Lakatos on the one side admits that science isn't linear, but on the other side still believes in a continuous rational science. In fact he wants to save rationality in the shape of that time. Kuhn was surely also a rational scientist, but with his discontinuous paradigms stumbled on the irrationality.

Lakatos merrily poked in the Popper-Kuhn controverse, but in fact he tried with all his might to save the division between rationalism and irrationalism (the split that already Kant tried to repair). But irrationality is the complement of rationality. They belong together as black and white. Irrationalism is only the acknowledgement that there is more than rationalism.

This former student of Karl Popper claims that general statements never exist as such, but that they are are always part of a research field. A difficult quasi scientific way of saying that everybody looks at things using his/her own point of view. This may be made up by experiences, theories, prejedices, definitions, hypotheses and rules. This way he partly questions his teacher Popper and 'scientifically' claims (the common sense knowledge) that every statement depends on its content.

Every view influences progress, only some more than others. A challenging view possibly means a jump ahead, that's why daring is stimulated by Lakatos.

Lakatos presumed using rational rules (and forgetting common sense) that you consciously can make choices between different views. This was caused by the need to change Kuhn's unpredictable discontinuous paradigms in neat predictable continuous processes. how to make such choices only never was explained by Lakatos.

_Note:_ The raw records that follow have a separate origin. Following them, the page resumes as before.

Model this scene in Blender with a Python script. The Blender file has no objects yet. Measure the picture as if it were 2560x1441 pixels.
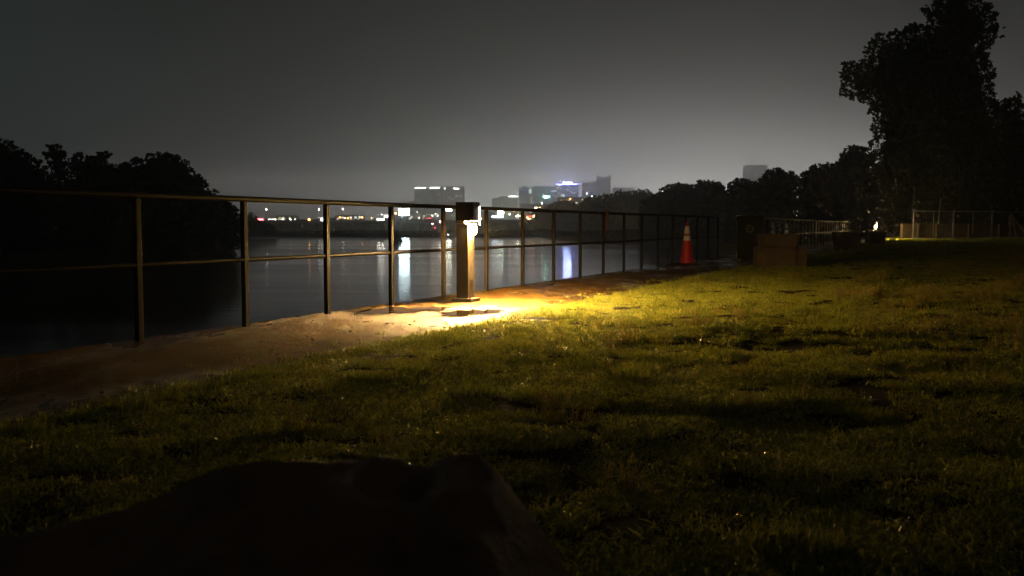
import bpy, bmesh, math, random
import numpy as np
from mathutils import Vector, Matrix

random.seed(11)
rng = np.random.default_rng(11)
R = math.radians
scene = bpy.context.scene
col = scene.collection

# ------------------------------------------------------------------ camera
F = 2489.0
PITCH = math.atan(155.0 / F)
EYE = 0.85
cd = bpy.data.cameras.new('camera')
cam = bpy.data.objects.new('camera', cd)
col.objects.link(cam)
cam.location = (0, 0, EYE)
cam.rotation_euler = (R(90) - PITCH, 0, 0)
cd.sensor_width = 36.0
cd.lens = F / 2560 * 36
cd.clip_start = 0.05
cd.clip_end = 6000
cd.dof.use_dof = True
cd.dof.focus_distance = 10.5
cd.dof.aperture_fstop = 5.6
scene.camera = cam

# ------------------------------------------------------------------ render
scene.render.engine = 'CYCLES'
cy = scene.cycles
cy.use_denoising = True
cy.max_bounces = 5
cy.diffuse_bounces = 2
cy.glossy_bounces = 3
cy.transmission_bounces = 4
cy.transparent_max_bounces = 6
cy.volume_bounces = 1
cy.sample_clamp_direct = 0
cy.sample_clamp_indirect = 3
cy.use_light_tree = True
cy.caustics_reflective = False
cy.caustics_refractive = False
vs = scene.view_settings
vs.view_transform = 'Standard'
vs.look = 'None'
vs.exposure = 0
vs.gamma = 1
vs.use_curve_mapping = False

# ------------------------------------------------------------------ world: overcast night sky, city glow in low cloud
world = bpy.data.worlds.new('World')
scene.world = world
world.use_nodes = True
nt = world.node_tree
nt.nodes.clear()


def N(nt, t, **kw):
    n = nt.nodes.new(t)
    for k, v in kw.items():
        if k.startswith('i_'):
            n.inputs[k[2:]].default_value = v
        else:
            setattr(n, k, v)
    return n


def math_n(nt, op, a, b=None, clamp=False):
    n = nt.nodes.new('ShaderNodeMath')
    n.operation = op
    n.use_clamp = clamp
    for i, v in enumerate((a, b)):
        if v is None:
            continue
        if isinstance(v, (int, float)):
            n.inputs[i].default_value = v
        else:
            nt.links.new(v, n.inputs[i])
    return n.outputs[0]


def mixc(nt, fac, a, b, bt='MIX'):
    n = nt.nodes.new('ShaderNodeMix')
    n.data_type = 'RGBA'
    n.blend_type = bt
    ins = {'f': n.inputs[0], 'a': n.inputs[6], 'b': n.inputs[7]}
    for k, v in (('f', fac), ('a', a), ('b', b)):
        if isinstance(v, (int, float)):
            ins[k].default_value = v
        elif isinstance(v, tuple):
            ins[k].default_value = (*v, 1) if len(v) == 3 else v
        else:
            nt.links.new(v, ins[k])
    return n.outputs[2]


tc = N(nt, 'ShaderNodeTexCoord')
sx = N(nt, 'ShaderNodeSeparateXYZ')
nt.links.new(tc.outputs['Generated'], sx.inputs[0])
zc = math_n(nt, 'MAXIMUM', sx.outputs[2], 0.0)
az = math_n(nt, 'ARCTAN2', sx.outputs[0], sx.outputs[1])
GLOW_AZ = R(10.0)


def expo(v, k):
    return math_n(nt, 'EXPONENT', math_n(nt, 'MULTIPLY', v, -k))


def gauss(c, w):
    d = math_n(nt, 'DIVIDE', math_n(nt, 'SUBTRACT', az, c), w)
    return math_n(nt, 'EXPONENT', math_n(nt, 'MULTIPLY', math_n(nt, 'MULTIPLY', d, d), -1.0))


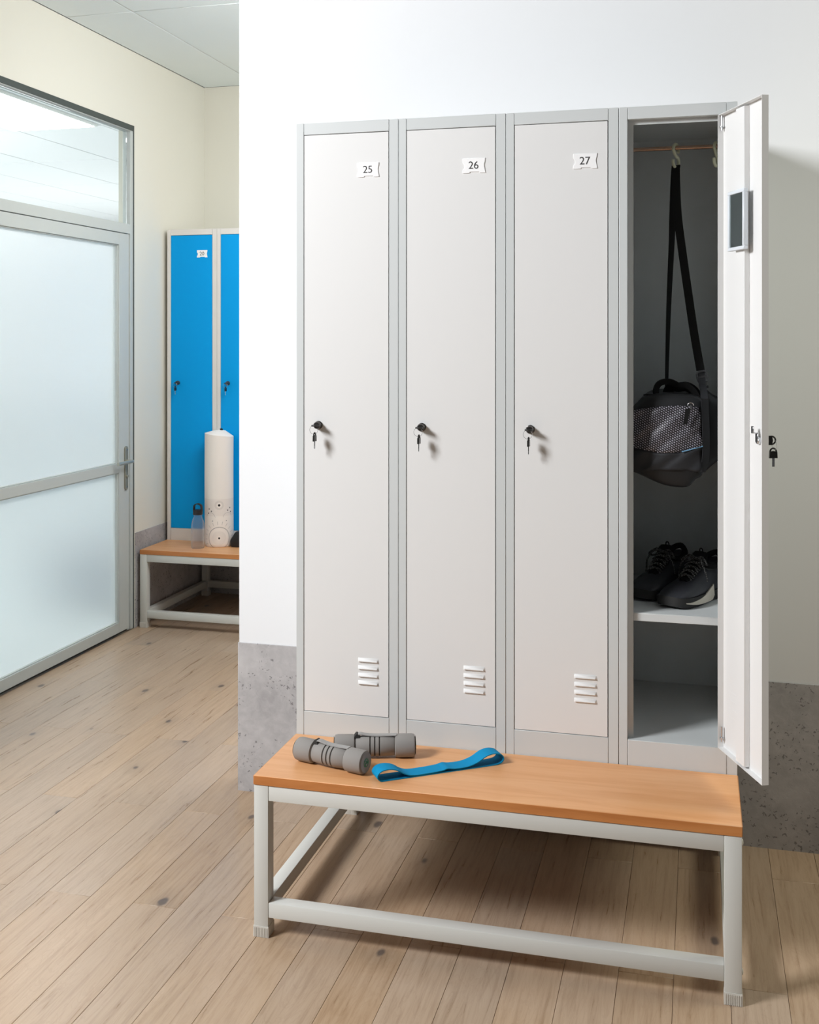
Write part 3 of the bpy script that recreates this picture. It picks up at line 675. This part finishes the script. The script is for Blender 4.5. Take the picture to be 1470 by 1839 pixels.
# ------------------------------------------------------------------ shoes
def make_shoe(label, loc, rz):
    t = thing('shoe', label, 'shoe', loc, R(rz), 'pair of running shoes')
    L = 0.275                                # toe at x=0, heel at x=L ; y = width
    st_ = [  # s, half width left, right, z bottom, z top, roundness
        (0.00, 0.012, 0.016, 0.022), (0.02, 0.028, 0.011, 0.033), (0.06, 0.040, 0.007, 0.043), (0.14, 0.0475, 0.004, 0.052), (0.26, 0.050, 0.003, 0.060),
        (0.38, 0.048, 0.003, 0.071), (0.48, 0.045, 0.003, 0.083), (0.56, 0.042, 0.003, 0.092), (0.64, 0.040, 0.003, 0.094), (0.76, 0.040, 0.003, 0.094), (0.88, 0.040, 0.004, 0.102), (0.96, 0.035, 0.007, 0.108), (1.0, 0.022, 0.012, 0.106)]
    rg = []
    for s, w, z0, z1 in st_:
        k = min(1, max(0, (s-0.25)/0.3)); wt = w*(0.42+0.28*(1-k)) if s < 0.6 else w*0.72
        r = []
        zs = 0.024+z0*0.5
        prof = [(-w*0.93, zs), (-w, zs+(z1-zs)*0.22), (-w*0.93-0*wt, zs+(z1-zs)*0.5), (-(w*0.45+wt*0.5), zs+(z1-zs)*0.8), (-wt*0.75, z1-0.002), (0, z1+0.002)]
        prof = prof+[(-a, b) for a, b in prof[-2::-1]]
        r = [(s*L, a, b) for a, b in prof]
        rg.append(r)
    part('upper', loft(rg), M_shoe, t, ang=70)
    sr = []
    for s, w, z0, z1 in st_:
        zs = 0.024+z0*0.5; w2 = w+0.003
        zb = {True: 0.0}.get(0.15 < s < 0.97, 0.010 if s < 0.03 else 0.005 if s < 0.1 else 0.001 if s < .15 else 0.003)
        sr.append([(s*L*1.02-0.003, -w2, zs+0.004), (s*L*1.02-0.003, -w2*1.03, (zs+zb)/2), (s*L*1.02-0.003, -w2*0.9, zb), (s*L*1.02-0.003, w2*0.9, zb), (s*L*1.02-0.003, w2*1.03, (zs+zb)/2), (s*L*1.02-0.003, w2, zs+0.004)])
    part('outsole', loft(sr), M_outsole, t, ang=50)
    # white wedge along each side of the midsole
    def wid(s):
        for (a, w0, *_), (b_, w1, *_2) in zip(st_[:-1], st_[1:]):
            if a <= s <= b_: return w0+(w1-w0)*(s-a)/(b_-a)
    for sg in (-1, 1):
        v = []; f = []
        N = 16
        for k in range(N+1):
            s = 0.05+0.60*k/N; u = k/N
            lo_ = 0.014*(1-u)**3+0.005; hi = lo_+0.001+0.008*min(1, u*3)+0.034*u**2.2
            if u > 0.93: lo_ = lo_+(u-0.93)/0.07*0.012
            w = (wid(s)+0.003)*1.03+0.0012
            v += [(s*L, sg*w, lo_), (s*L, sg*(w-0.0022*u*u), hi), (s*L, sg*(w-0.005), hi), (s*L, sg*(w-0.005), lo_)]
        for k in range(N):
            for q in range(4): f.append((k*4+q, k*4+(q+1) % 4, (k+1)*4+(q+1) % 4, (k+1)*4+q))
        f += [(0, 1, 2, 3), tuple(N*4+q for q in (3, 2, 1, 0))]
        part('midsole_wedge', (v, f), M_sole, t, label='off-white midsole wedge')
    # collar, tongue, laces
    col = [(0.60*L, 0.0, 0.104), (0.64*L, 0.029, 0.099), (0.76*L, 0.032, 0.096), (0.90*L, 0.028, 0.106), (0.985*L, 0.0, 0.122), (0.90*L, -0.028, 0.106), (0.76*L, -0.032, 0.096), (0.64*L, -0.029, 0.099)]
    part('collar', tube(smooth(col, 5, True), 0.0085, 10, closed=True), M_shoe2, t)
    part('opening', prism([(p.x, p.y) for p in smooth([(a, b*0.95, 0) for a, b, c in col], 4, True)], 0.085, 0.0975, 'z'), M_gap_shade, t)  # dark plug stands in for the shade inside the shoe
    tg = [[(x*L, y, z+0.003*math.cos(y*60)) for y in (-w, -w*0.5, 0, w*0.5, w)]+[(x*L, y, z-0.007) for y in (w, 0, -w)] for x, z, w in ((0.30, 0.066, 0.012), (0.42, 0.081, 0.019), (0.52, 0.096, 0.023), (0.60, 0.113, 0.026), (0.64, 0.128, 0.024), (0.655, 0.134, 0.018))]
    part('tongue', loft(tg), M_shoe2, t, ang=60)
    part('pull_loop', tube([(0.665*L+0.004*math.cos(R(q)), 0.007*math.cos(R(q)), 0.137+0.008*math.sin(R(q))) for q in range(0, 360, 30)], 0.0018, 8, closed=True), M_shoe2, t)
    lc = []
    for k in range(5):
        s = 0.33+0.055*k; z = 0.0735+0.0095*k+0.001; w = 0.021+0.0015*k
        sg = 1 if k % 2 else -1
        lc.append(tube(smooth([(s*L, -w*sg, z-0.006), (s*L+0.004, -w*0.4*sg, z+0.004), (s*L+0.009, w*0.4*sg, z+0.0055), (s*L+0.013, w*sg, z-0.003)], 4), 0.0026, 7))
        lc.append(tube(smooth([(s*L, w*sg, z-0.006), (s*L+0.004, w*0.4*sg, z+0.006), (s*L+0.009, -w*0.4*sg, z+0.007), (s*L+0.013, -w*sg, z-0.003)], 4), 0.0026, 7))
    part('laces', lc, M_lace, t)
    bx, bz = 0.56*L, 0.119
    bowp = [tube(smooth([(bx, 0, bz), (bx-0.006, -0.022, bz+0.008), (bx-0.012, -0.040, bz-0.006), (bx-0.004, -0.034, bz-0.014), (bx, 0, bz)], 5), 0.0026, 7),
            tube(smooth([(bx, 0, bz), (bx+0.002, 0.022, bz+0.008), (bx-0.004, 0.044, bz-0.008), (bx+0.004, 0.034, bz-0.014), (bx, 0, bz)], 5), 0.0026, 7),
            tube(smooth([(bx, 0, bz), (bx-0.004, 0.026, bz+0.002), (bx-0.008, 0.047, bz-0.026), (bx-0.006, 0.0515, bz-0.058), (bx-0.010, 0.053, bz-0.072)], 5), 0.0024, 7),
            tube(smooth([(bx, 0, bz), (bx-0.014, -0.022, bz-0.002), (bx-0.024, -0.044, bz-0.03), (bx-0.022, -0.0495, bz-0.055)], 5), 0.0024, 7)]
    part('lace_bow', bowp, M_lace, t, label='speckled lace bow')
    return t
SZ = 0.8412
make_shoe('dark grey running shoe with a white sole wedge, nearest the locker opening', (1.066, 0.092, SZ), 60)
make_shoe('dark grey running shoe at the back left of its pair, half hidden', (0.985, 0.165, SZ), 66)

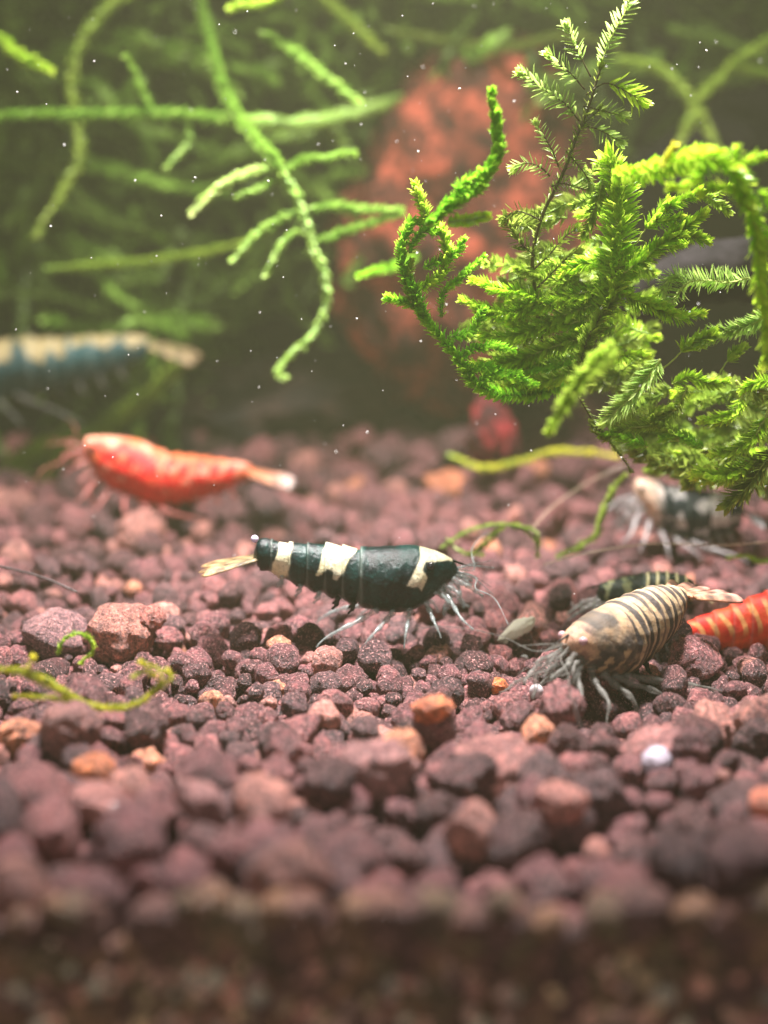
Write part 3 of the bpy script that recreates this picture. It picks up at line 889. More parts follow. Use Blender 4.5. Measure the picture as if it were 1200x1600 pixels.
# ------------------------------------------------------------------ rocks, shade masses and driftwood behind
def lava(name, px, py, w, h, Y, col, label, seed, lump=0.3, tilt=0.0):
    t = NT(name + '_surface')
    pos = t.coord('Object')
    a = t.noise(pos, 2.3, 5, 0.7); b = t.noise(pos, 9, 5, 0.7)
    c = t.ramp(a, [(0.40, tuple(v * 0.12 for v in col)), (0.5, tuple(v * 0.5 for v in col)), (0.60, tuple(min(v * 1.6, 1) for v in col))])
    c = t.mix(1.0, c, t.ramp(b, [(0.3, (0.5, 0.5, 0.5)), (0.65, (1.3, 1.25, 1.2))]), 'MULTIPLY')
    t.link(c, t.b.inputs['Base Color']); t.b.inputs['Roughness'].default_value = 0.8
    t.bump(b, 0.8, 0.1)
    c0 = at(px, py, Y); s = pxcm(c0)
    bm = bmesh.new(); bmesh.ops.create_icosphere(bm, subdivisions=5, radius=1.0)
    off = Vector((seed, seed * 2, -seed))
    for v in bm.verts:
        n = v.co.normalized()
        d = 1 + lump * mnoise.noise(n * 1.2 + off) + 0.16 * mnoise.noise(n * 3.2 + off) - 0.16 * abs(mnoise.noise(n * 6 + off)) + 0.05 * mnoise.noise(n * 14 + off)
        v.co = Vector((n.x * d * w / 2 / s, n.y * d * w / 2 / s * 0.8, n.z * d * h / 2 / s))
    me = bpy.data.meshes.new(name); bm.to_mesh(me); bm.free(); me.materials.append(t.m)
    me.polygons.foreach_set('use_smooth', np.ones(len(me.polygons), bool))
    o = bpy.data.objects.new(name, me); COL.objects.link(o)
    o.location = c0; o.rotation_euler = (0, tilt, 0.3)
    return tag(o, label, 'rock')
lava('lava_rock', 735, 350, 440, 580, 8.8, (0.32, 0.070, 0.040), 'tall rough red brown lava rock standing behind the big moss', 3.3, 0.35, 0.05)
lava('red_rock', 768, 680, 80, 120, 6.0, (0.15, 0.006, 0.010), 'small deep red rock at the foot of the tall lava rock', 9.1, 0.2, -0.2)

lava('shade_mass', 500, 640, 560, 190, 10.3, (0.035, 0.018, 0.013), 'low dark brown mass added as shade behind the far edge of the gravel', 5.5, 0.3, 0.0)  # added dark shape, its colour gives the shade where the gravel fades out
lava('shade_mass', 60, 680, 460, 120, 10.6, (0.03, 0.035, 0.015), 'low dark green mass added as shade behind the gravel at the left edge', 6.5, 0.3, 0.0)  # the same added shade in dark green
M_wood = mat_plain('wet_driftwood', (0.012, 0.010, 0.011), 0.85, None, 5, 0.6, 0.8, 0.15)
def driftwood(pts, radii, label):
    W = catmull(np.array([at(*p) for p in pts]), 90)
    s = pxcm(W.mean(0))
    R = np.interp(np.linspace(0, 1, 90), np.linspace(0, 1, len(radii)), radii) / s
    V, F = tube(W, R, 40)
    V2 = V.copy()
    for k in range(len(V)):
        v = Vector(V[k]); c = Vector(W[min(k // 40, 89)])
        d = (v - c)
        f = 1 + 0.35 * mnoise.noise(Vector((v.x * 0.9, v.y * 0.9, v.z * 1.8))) + 0.16 * mnoise.noise(v * 4.0) + 0.06 * mnoise.noise(v * 11.0)
        V2[k] = c + d * f
    o = mesh_np('driftwood', V2, faces_clean(F), M_wood, None, origin=W[45])
    return tag(o, label, 'driftwood')
driftwood([(1260, 440, 3.2), (1180, 425, 3.0), (1110, 430, 2.8), (1040, 452, 2.8), (985, 485, 3.2)], [70, 52, 44, 40, 22], 'dark driftwood branch showing behind the gap in the right moss')
driftwood([(1260, 90, 9.5), (1150, 220, 9.0), (1060, 280, 8.6), (960, 300, 8.8)], [60, 75, 75, 30], 'dark driftwood limb behind the feathery plume at the upper right')

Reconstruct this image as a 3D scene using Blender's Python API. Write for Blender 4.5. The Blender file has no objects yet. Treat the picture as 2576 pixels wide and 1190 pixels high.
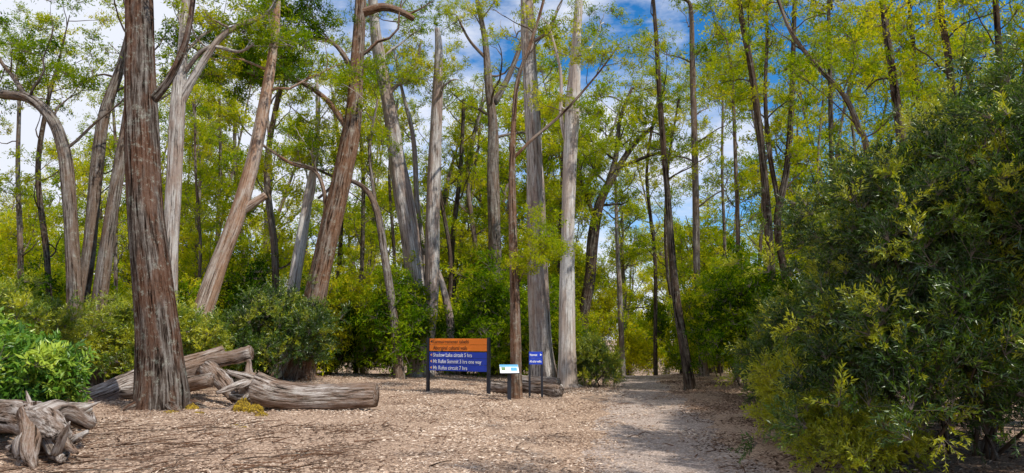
import bpy, math
import numpy as np
rng = np.random.default_rng(11)
sc = bpy.context.scene
COL = sc.collection

# ------------------------------------------------------------------ survey helpers
F = 1679.0; CX = 1288.0; CY = 595.0; EYE = 1.6
PITCH = math.atan((850 - 595) / F)
cp, sp = math.cos(PITCH), math.sin(PITCH)

def at(px, py, Y):
    x = (px - CX) / F; y = (CY - py) / F
    fy = cp - y * sp; fz = sp + y * cp
    t = Y / fy
    return np.array([x * t, Y, EYE + fz * t])

def gd(px, py):
    x = (px - CX) / F; y = (CY - py) / F
    fy = cp - y * sp; fz = sp + y * cp
    t = -EYE / fz
    return x * t, fy * t

def pathc(y):
    return 1.9 + 0.16 * (y - 7.9) + 0.010 * np.maximum(0, y - 30) ** 2

def gh(x, y):
    x = np.asarray(x, float); y = np.asarray(y, float)
    z = 0.035 * np.sin(.45 * x + 1) * np.sin(.4 * y) + 0.015 * np.sin(1.7 * x + .9 * y) + 0.010 * np.sin(3.1 * x - 2.3 * y)
    z = z - 0.13 * np.exp(-((x - pathc(y)) / 1.7) ** 2)
    d = np.clip(y - 31, 0, 45)
    z = z - 0.065 * d
    z = z + 0.25 * np.exp(-((x + 11) / 3.0) ** 2 - ((y - 12) / 5.0) ** 2)
    return z

# ------------------------------------------------------------------ materials
def newmat(name):
    m = bpy.data.materials.new(name); m.use_nodes = True
    nt = m.node_tree; nt.nodes.clear()
    return m, nt, nt.nodes, nt.links

def ramp(N, stops, interp='LINEAR'):
    r = N.new('ShaderNodeValToRGB'); r.color_ramp.interpolation = interp
    e = r.color_ramp.elements
    while len(e) < len(stops): e.new(0.5)
    for k, (p, c) in enumerate(stops):
        e[k].position = p
        e[k].color = (c[0], c[1], c[2], 1) if not isinstance(c, (int, float)) else (c, c, c, 1)
    return r

def mathn(N, L, op, a, b, clamp=False):
    n = N.new('ShaderNodeMath'); n.operation = op; n.use_clamp = clamp
    for k, v in enumerate((a, b)):
        if isinstance(v, (int, float)): n.inputs[k].default_value = v
        else: L.new(v, n.inputs[k])
    return n.outputs[0]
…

The value of the in philosofical circles appreciated Lakatos was above all that of a popular practical joker. He unconsciously showed that there is a lot of humor in philosophy. His popularity showed that philosophy majorly had turned into a quite restricted rational 'religion'.

 

 

More probable is that choices are directed by individual experiences. In other words: they depend on the research fields.

That way unwillingly Lakatos continued the thoughts of Kuhn, the man that he criticized. He adds to paradigms the property of eternal existence, just waiting for discovery. Not a denial of paradigms, but proposing that these in limitless amounts always passively are there, and that depending on the research field it is possible that weird ones are chosen.

This looks like restoring the continuity of science, in the tradition of Popper. But suddenly a different view can make up for a severe shock. In a hidden way the different views were always there, but their sudden discovery can change the then present view revolutionary. That is exactly what Kuhn tried to say, and Lakatos did nothing more than mimicking using different and difficult words. The continuity he thought to have restored only exists in an endless limit, in which all visions are available. Human existence though remains limited.

Mathematically Lakatos made a statement about the behaviour of paradigms as a limit. Besides philosophy he studied physics and math. In these sciences it is not unusual as part of the research field to study such behaviour. Theoretically his observation is interesting, but in practice useless (not saying anything negative about the philosopher Lakatos). More sence makes his criticism towards Popper, that denying statements without looking at their underlying presemptions has no real value, (though this is no surprise). His real 'value' was fanatically defending rationalism.